◆ **Recorded data**
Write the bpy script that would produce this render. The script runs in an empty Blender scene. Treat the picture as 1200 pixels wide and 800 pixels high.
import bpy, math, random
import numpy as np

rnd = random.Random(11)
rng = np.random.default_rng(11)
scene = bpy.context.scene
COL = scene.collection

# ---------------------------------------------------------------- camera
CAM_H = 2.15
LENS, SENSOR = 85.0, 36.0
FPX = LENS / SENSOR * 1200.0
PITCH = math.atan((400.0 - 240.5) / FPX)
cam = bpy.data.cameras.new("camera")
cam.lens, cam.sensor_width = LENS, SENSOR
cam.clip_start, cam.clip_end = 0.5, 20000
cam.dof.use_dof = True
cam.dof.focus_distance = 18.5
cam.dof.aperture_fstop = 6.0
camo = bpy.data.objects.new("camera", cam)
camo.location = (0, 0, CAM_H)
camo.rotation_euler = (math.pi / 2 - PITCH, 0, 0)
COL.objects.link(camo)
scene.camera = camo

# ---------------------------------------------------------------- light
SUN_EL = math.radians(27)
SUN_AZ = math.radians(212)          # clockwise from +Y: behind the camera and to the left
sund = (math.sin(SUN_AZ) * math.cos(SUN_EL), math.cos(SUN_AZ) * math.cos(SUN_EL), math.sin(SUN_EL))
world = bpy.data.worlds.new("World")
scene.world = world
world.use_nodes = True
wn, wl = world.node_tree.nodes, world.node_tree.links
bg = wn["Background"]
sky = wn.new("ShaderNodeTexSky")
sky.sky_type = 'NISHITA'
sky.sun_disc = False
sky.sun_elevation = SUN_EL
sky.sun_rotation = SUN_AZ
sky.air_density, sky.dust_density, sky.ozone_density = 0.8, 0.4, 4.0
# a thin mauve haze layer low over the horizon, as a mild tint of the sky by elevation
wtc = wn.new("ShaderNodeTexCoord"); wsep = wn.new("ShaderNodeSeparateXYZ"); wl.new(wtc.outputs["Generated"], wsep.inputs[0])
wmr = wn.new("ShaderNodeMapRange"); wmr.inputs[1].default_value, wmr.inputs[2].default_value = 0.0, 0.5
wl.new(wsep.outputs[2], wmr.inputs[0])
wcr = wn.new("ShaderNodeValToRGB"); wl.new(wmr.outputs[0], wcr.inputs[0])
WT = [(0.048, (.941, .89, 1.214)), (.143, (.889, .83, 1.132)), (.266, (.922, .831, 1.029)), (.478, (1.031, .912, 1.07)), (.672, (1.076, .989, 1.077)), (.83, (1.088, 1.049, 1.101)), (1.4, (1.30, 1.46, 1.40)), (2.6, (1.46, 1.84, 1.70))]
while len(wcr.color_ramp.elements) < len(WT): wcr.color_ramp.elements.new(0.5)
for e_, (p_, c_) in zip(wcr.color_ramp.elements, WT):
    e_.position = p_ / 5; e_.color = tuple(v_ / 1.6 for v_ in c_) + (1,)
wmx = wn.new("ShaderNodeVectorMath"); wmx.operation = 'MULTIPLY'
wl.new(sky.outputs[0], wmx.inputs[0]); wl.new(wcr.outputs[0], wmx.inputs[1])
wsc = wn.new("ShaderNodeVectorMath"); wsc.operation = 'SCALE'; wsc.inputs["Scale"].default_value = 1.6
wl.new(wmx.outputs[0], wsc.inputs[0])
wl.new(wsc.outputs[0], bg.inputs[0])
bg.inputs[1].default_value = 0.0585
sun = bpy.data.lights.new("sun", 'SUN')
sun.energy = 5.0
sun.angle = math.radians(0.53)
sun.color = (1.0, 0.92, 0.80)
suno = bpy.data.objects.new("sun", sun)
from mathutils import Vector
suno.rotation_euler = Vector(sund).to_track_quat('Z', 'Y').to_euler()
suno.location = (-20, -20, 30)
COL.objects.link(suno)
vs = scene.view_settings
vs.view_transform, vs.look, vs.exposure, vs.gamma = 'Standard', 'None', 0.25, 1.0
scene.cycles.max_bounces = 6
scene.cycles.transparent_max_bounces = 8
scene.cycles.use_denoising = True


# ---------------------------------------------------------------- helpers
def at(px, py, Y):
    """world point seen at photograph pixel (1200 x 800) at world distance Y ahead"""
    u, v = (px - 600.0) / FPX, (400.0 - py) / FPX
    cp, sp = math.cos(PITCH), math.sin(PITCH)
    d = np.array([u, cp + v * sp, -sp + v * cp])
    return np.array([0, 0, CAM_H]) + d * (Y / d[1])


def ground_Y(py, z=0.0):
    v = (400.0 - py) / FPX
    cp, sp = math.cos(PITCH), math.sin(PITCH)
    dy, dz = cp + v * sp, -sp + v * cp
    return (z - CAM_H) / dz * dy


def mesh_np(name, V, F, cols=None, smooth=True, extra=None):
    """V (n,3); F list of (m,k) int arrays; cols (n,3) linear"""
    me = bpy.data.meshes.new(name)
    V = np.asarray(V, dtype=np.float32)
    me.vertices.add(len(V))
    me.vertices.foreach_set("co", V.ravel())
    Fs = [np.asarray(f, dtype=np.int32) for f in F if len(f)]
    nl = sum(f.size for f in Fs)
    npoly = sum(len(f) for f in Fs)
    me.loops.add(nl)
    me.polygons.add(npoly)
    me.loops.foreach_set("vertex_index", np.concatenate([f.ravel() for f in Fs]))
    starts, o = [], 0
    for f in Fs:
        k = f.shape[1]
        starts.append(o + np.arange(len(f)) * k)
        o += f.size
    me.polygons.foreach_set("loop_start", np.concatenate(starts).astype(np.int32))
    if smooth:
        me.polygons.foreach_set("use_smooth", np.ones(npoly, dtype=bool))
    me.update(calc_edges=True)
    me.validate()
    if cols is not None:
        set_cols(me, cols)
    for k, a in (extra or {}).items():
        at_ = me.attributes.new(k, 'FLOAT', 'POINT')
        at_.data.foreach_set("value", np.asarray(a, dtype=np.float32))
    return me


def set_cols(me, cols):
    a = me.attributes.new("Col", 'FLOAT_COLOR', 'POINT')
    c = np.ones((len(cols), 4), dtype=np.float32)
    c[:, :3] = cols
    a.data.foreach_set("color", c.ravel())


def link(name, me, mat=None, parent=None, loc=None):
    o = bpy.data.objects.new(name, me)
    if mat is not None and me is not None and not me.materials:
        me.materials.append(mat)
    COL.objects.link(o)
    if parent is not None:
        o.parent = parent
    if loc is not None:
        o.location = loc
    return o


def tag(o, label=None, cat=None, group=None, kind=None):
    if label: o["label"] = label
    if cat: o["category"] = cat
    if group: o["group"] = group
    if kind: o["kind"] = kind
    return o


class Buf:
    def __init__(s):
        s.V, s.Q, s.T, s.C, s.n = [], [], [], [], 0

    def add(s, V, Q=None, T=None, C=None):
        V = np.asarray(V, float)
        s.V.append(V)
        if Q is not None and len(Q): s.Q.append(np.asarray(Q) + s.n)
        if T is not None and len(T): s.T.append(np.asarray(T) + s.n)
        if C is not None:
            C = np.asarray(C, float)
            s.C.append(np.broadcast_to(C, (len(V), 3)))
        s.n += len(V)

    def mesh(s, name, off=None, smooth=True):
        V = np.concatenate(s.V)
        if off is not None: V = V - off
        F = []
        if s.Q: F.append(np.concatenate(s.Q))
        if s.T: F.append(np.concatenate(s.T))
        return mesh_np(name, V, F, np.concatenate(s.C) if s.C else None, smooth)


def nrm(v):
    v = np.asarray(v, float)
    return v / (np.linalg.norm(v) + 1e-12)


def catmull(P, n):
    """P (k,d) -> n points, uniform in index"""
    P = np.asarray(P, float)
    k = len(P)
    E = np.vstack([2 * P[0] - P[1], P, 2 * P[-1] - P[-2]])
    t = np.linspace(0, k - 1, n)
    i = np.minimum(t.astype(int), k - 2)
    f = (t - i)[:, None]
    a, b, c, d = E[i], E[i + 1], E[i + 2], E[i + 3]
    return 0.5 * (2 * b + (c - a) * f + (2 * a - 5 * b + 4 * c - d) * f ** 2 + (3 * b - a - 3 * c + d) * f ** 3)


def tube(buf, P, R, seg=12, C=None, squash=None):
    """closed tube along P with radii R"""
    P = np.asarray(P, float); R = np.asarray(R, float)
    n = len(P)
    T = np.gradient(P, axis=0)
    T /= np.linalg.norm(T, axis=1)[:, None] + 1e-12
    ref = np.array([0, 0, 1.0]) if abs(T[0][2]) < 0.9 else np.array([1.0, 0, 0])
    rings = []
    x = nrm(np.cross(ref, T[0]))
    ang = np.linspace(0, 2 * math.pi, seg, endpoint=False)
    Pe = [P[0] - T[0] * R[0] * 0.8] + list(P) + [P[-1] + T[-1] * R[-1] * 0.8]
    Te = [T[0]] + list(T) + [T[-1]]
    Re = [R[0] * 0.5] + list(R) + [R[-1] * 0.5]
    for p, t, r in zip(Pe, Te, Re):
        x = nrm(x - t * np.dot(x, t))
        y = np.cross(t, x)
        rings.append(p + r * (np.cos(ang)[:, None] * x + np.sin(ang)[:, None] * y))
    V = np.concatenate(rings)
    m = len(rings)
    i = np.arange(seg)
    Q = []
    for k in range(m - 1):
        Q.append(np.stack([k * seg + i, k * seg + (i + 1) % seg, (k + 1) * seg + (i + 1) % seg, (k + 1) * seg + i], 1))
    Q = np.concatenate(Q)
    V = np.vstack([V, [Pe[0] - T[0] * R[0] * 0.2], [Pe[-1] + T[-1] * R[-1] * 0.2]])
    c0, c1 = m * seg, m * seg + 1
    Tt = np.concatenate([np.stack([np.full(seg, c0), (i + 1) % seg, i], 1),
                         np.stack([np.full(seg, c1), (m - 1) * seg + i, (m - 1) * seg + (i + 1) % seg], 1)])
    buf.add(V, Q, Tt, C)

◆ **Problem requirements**
Reproduce only the lines from the top of the material through the one bearing "COL = scene.collection", each exactly as it stands.

◆ **Solution for this problem**
Write the bpy script that would produce this render. The script runs in an empty Blender scene. Treat the picture as 1200 pixels wide and 800 pixels high.
import bpy, math, random
import numpy as np

rnd = random.Random(11)
rng = np.random.default_rng(11)
scene = bpy.context.scene
COL = scene.collection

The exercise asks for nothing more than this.